Start INFORMATION PROVIDED

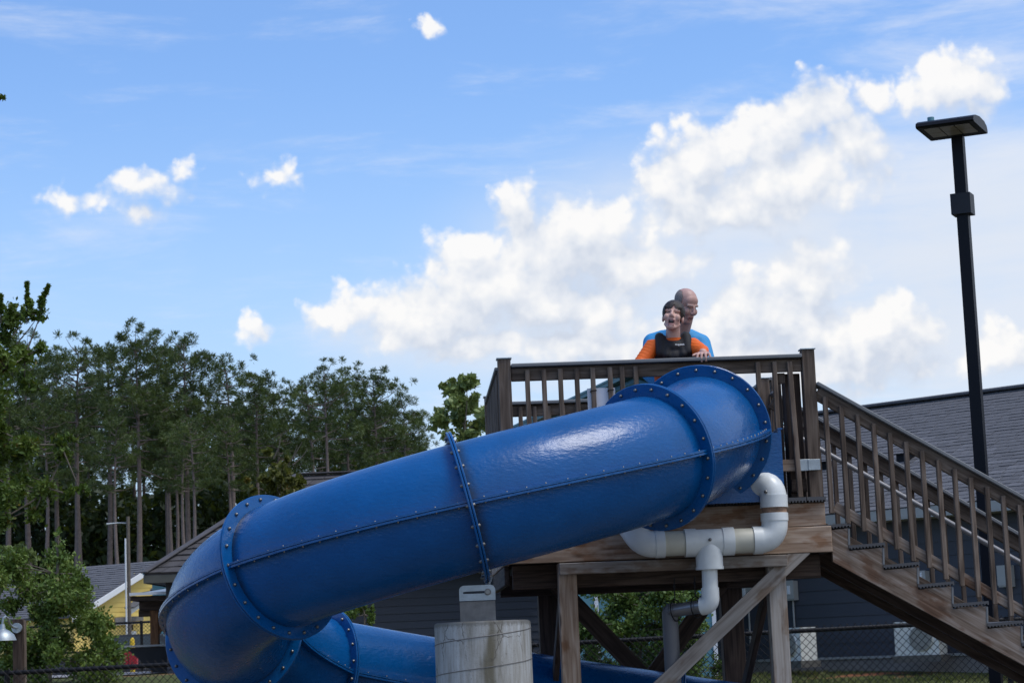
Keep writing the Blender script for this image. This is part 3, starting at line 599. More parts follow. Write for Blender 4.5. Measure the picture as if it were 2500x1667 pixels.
# utility pole and chain-link fences
up_ = thing('utility_pole', 'tall thin wooden utility pole with grey conduit and light arm', 'utility pole', (-11.66, 65, .95))
MB().tube([(0, 0, 0), (.0, 0, 5.0)], [.06, .05], 10).build('pole', M['bark_d'], up_, True); MB().tube([(-.085, -.05, 0), (-.075, -.05, 4.35)], .026, 8).build('conduit', M['white'], up_)
MB().tube([(-.02, 0, 4.80), (-.3, 0, 4.82), (-.62, -.1, 4.79)], [.018, .018, .03], 8).build('light_arm', M['galv'], up_)
def chain_fence(name, label, a, b_, h_, mesh_w, wire, post_xs, rail_r=.022, mid=False, knuckle=True, base=-.3):
    a, b_ = Vector(a), Vector(b_); t = thing(name, label, 'fence', (0, 0, 0))
    L = math.hypot(b_.x-a.x, b_.y-a.y); P3 = lambda s, z: a.lerp(b_, s/L)+Vector((0, -.03, z))
    MB().tube([a, b_], rail_r, 10).build('top_rail', M['black'], t, True)
    if mid: MB().tube([a+Vector((0, 0, -mid)), b_+Vector((0, 0, -mid))], rail_r*.8, 8).build('mid_rail', M['black'], t)
    for x in post_xs:
        s = (x-a.x)/(b_.x-a.x); p_ = a.lerp(b_, s); MB().tube([p_+Vector((0, 0, -h_-.3)), p_+Vector((0, .0, .03))], rail_r*1.25, 10).build('fence_post', M['black'], t, True)
    m_ = MB(); n_ = int(L/mesh_w); nz = int(h_/mesh_w); top = .045 if knuckle else 0
    for i in range(-nz, n_+1):
        for sg in (1, -1):
            s0 = i*mesh_w; z0_, z1_ = (-h_, top) if sg > 0 else (top, -h_)
            s1 = s0+h_+top
            c0, c1 = max(0, s0), min(L, s1)
            if c1 <= c0: continue
            f0, f1 = (c0-s0)/(s1-s0), (c1-s0)/(s1-s0)
            A_, B__ = P3(c0, z0_+(z1_-z0_)*f0), P3(c1, z0_+(z1_-z0_)*f1)
            A_.y += .004*sg; B__.y += .004*sg
            m_.tube([A_, B__], wire, 4, False)
    m_.build('chain_mesh', M['black'], t, kind='stuff'); return t
chain_fence('chain_link_fence', 'black chain-link fence running behind the slide and deck', (-6.2, 20.6, 1.545), (6.5, 20.6, 1.70), 1.2, .072, .0028, (-4.85, -2.4, .05, 2.44, 4.52))
chain_fence('chain_link_fence', 'far black chain-link fence before the yellow house', (-11.5, 45, 2.42), (-5.5, 45, 2.45), 1.0, .075, .0035, (-10.2, -7.83, -5.6), .025, .55, False)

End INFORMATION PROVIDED

- _REQUIREMENTS_: From start to finish, output the listing exactly, but omit its pictures.

- _EXERCISE ANSWER_:
Keep writing the Blender script for this image. This is part 3, starting at line 599. More parts follow. Write for Blender 4.5. Measure the picture as if it were 2500x1667 pixels.
# utility pole and chain-link fences
up_ = thing('utility_pole', 'tall thin wooden utility pole with grey conduit and light arm', 'utility pole', (-11.66, 65, .95))
MB().tube([(0, 0, 0), (.0, 0, 5.0)], [.06, .05], 10).build('pole', M['bark_d'], up_, True); MB().tube([(-.085, -.05, 0), (-.075, -.05, 4.35)], .026, 8).build('conduit', M['white'], up_)
MB().tube([(-.02, 0, 4.80), (-.3, 0, 4.82), (-.62, -.1, 4.79)], [.018, .018, .03], 8).build('light_arm', M['galv'], up_)
def chain_fence(name, label, a, b_, h_, mesh_w, wire, post_xs, rail_r=.022, mid=False, knuckle=True, base=-.3):
    a, b_ = Vector(a), Vector(b_); t = thing(name, label, 'fence', (0, 0, 0))
    L = math.hypot(b_.x-a.x, b_.y-a.y); P3 = lambda s, z: a.lerp(b_, s/L)+Vector((0, -.03, z))
    MB().tube([a, b_], rail_r, 10).build('top_rail', M['black'], t, True)
    if mid: MB().tube([a+Vector((0, 0, -mid)), b_+Vector((0, 0, -mid))], rail_r*.8, 8).build('mid_rail', M['black'], t)
    for x in post_xs:
        s = (x-a.x)/(b_.x-a.x); p_ = a.lerp(b_, s); MB().tube([p_+Vector((0, 0, -h_-.3)), p_+Vector((0, .0, .03))], rail_r*1.25, 10).build('fence_post', M['black'], t, True)
    m_ = MB(); n_ = int(L/mesh_w); nz = int(h_/mesh_w); top = .045 if knuckle else 0
    for i in range(-nz, n_+1):
        for sg in (1, -1):
            s0 = i*mesh_w; z0_, z1_ = (-h_, top) if sg > 0 else (top, -h_)
            s1 = s0+h_+top
            c0, c1 = max(0, s0), min(L, s1)
            if c1 <= c0: continue
            f0, f1 = (c0-s0)/(s1-s0), (c1-s0)/(s1-s0)
            A_, B__ = P3(c0, z0_+(z1_-z0_)*f0), P3(c1, z0_+(z1_-z0_)*f1)
            A_.y += .004*sg; B__.y += .004*sg
            m_.tube([A_, B__], wire, 4, False)
    m_.build('chain_mesh', M['black'], t, kind='stuff'); return t
chain_fence('chain_link_fence', 'black chain-link fence running behind the slide and deck', (-6.2, 20.6, 1.545), (6.5, 20.6, 1.70), 1.2, .072, .0028, (-4.85, -2.4, .05, 2.44, 4.52))
chain_fence('chain_link_fence', 'far black chain-link fence before the yellow house', (-11.5, 45, 2.42), (-5.5, 45, 2.45), 1.0, .075, .0035, (-10.2, -7.83, -5.6), .025, .55, False)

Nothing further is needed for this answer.